When using a product to help you do a task, the product should only help and never distract you from the task. A "gesture" is an action that you finish without conscious thought once you have started it. Example: For a beginning typist, typing the letter "t" is a gesture. For a more experienced typist, typing the word "the" is a gesture.

Designing a human-machine interface demands that both the human and the machine be understood as well as possible. An understanding of the relevant portions of cognitive psychology, ergonomics, and cognetics is essential. That is not all that is needed, but it is a prerequisite.

1A

An interface should be habituating. If the interface can be operated habitually then, after you have used it for a while, its use becomes automatic and you can release all your attention to the task you are trying to achieve.

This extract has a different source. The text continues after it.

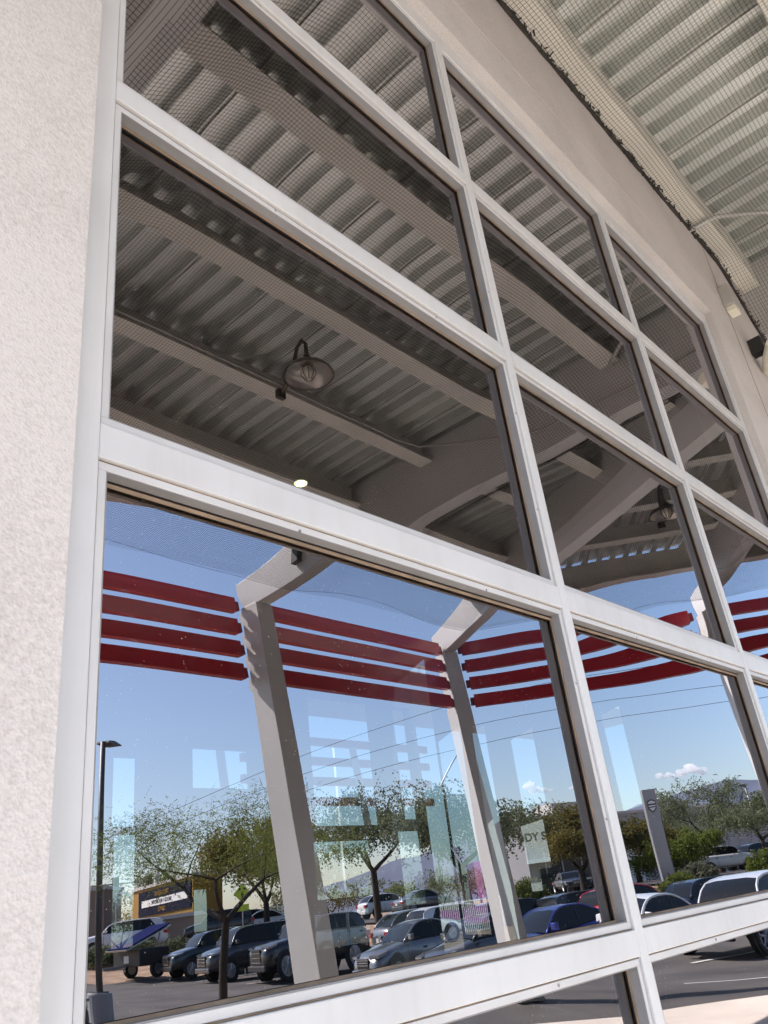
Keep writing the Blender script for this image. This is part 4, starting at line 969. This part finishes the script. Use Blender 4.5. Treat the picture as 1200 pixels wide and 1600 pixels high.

Any interface will have elements that are habituating, but the principle here is to make the entire interface habituating.

1B

To make an interface habituating, it must be modeless. Modes exist where the same gesture yields different results depending on system state at a time when your attention is not on system state. In the presence of modes, you will sometimes make mode errors, where you make a gesture intending to have one result but get a different and unexpected result, distracting you from your task.

1C

To make an interface habituating, it must be monotonous. "Monotony" here is a technical term meaning that you do not have to choose among multiple gestures to achieve a particular sub-task. Crudely, there should be only one way to achieve a single-gesture subtask.

Rule 2

An interface should be reliable. Aside from not crashing, the system should never lose any work you have done or any information you have received or retrieved, even if you make a mistake or are forgetful. This is often not thought of as a property of an interface, but one can build a reliable interface on top of an unreliable system (of the order of unreliability of todays operating systems).

2A

The system should neither lose your work nor through inaction allow your work to be lost.

Rule 3

An interface should be efficient and as simple as possible. Time is an irreplaceable asset. An interface should not take more of your time than is necessary, either in use or in learning.

3A

Good engineering practices should be applied to interface design. Quantitative measures should be used, and an interface should be close to its theoretical minimum in terms of the time it takes to do an operation. The GOMS model and information theoretic measures of efficiency (to name two particular techniques among many) must be mastered and used by interface designers. Another set of techniques and measures can be used to help judge learnability.

Rule 4

The suitability of an interface can only be determined by testing. All of the theory in the world, and the wisest guru, cannot always predict how an interface will work in practice. One must test, objectively observe, and modify the interface if testing shows that users have difficulties. It is never the user's fault, but also remember that people find it difficult to change, so difficulties based on previous habits may not be dispositive.

Rule 5

An interface should be pleasant in tone and visually attractive. How messages are phrased is important, how the interface looks is also important. But these are of secondary importance in terms of task completion. When use of the interface has become habitual, these elements go unnoticed. All of the principles, if followed, create learnable interfaces.

An interface should be effective, habituating, reliable, efficient, and tested. To the extent that doing so does not conflict with these essentials, an interface should also be attractive.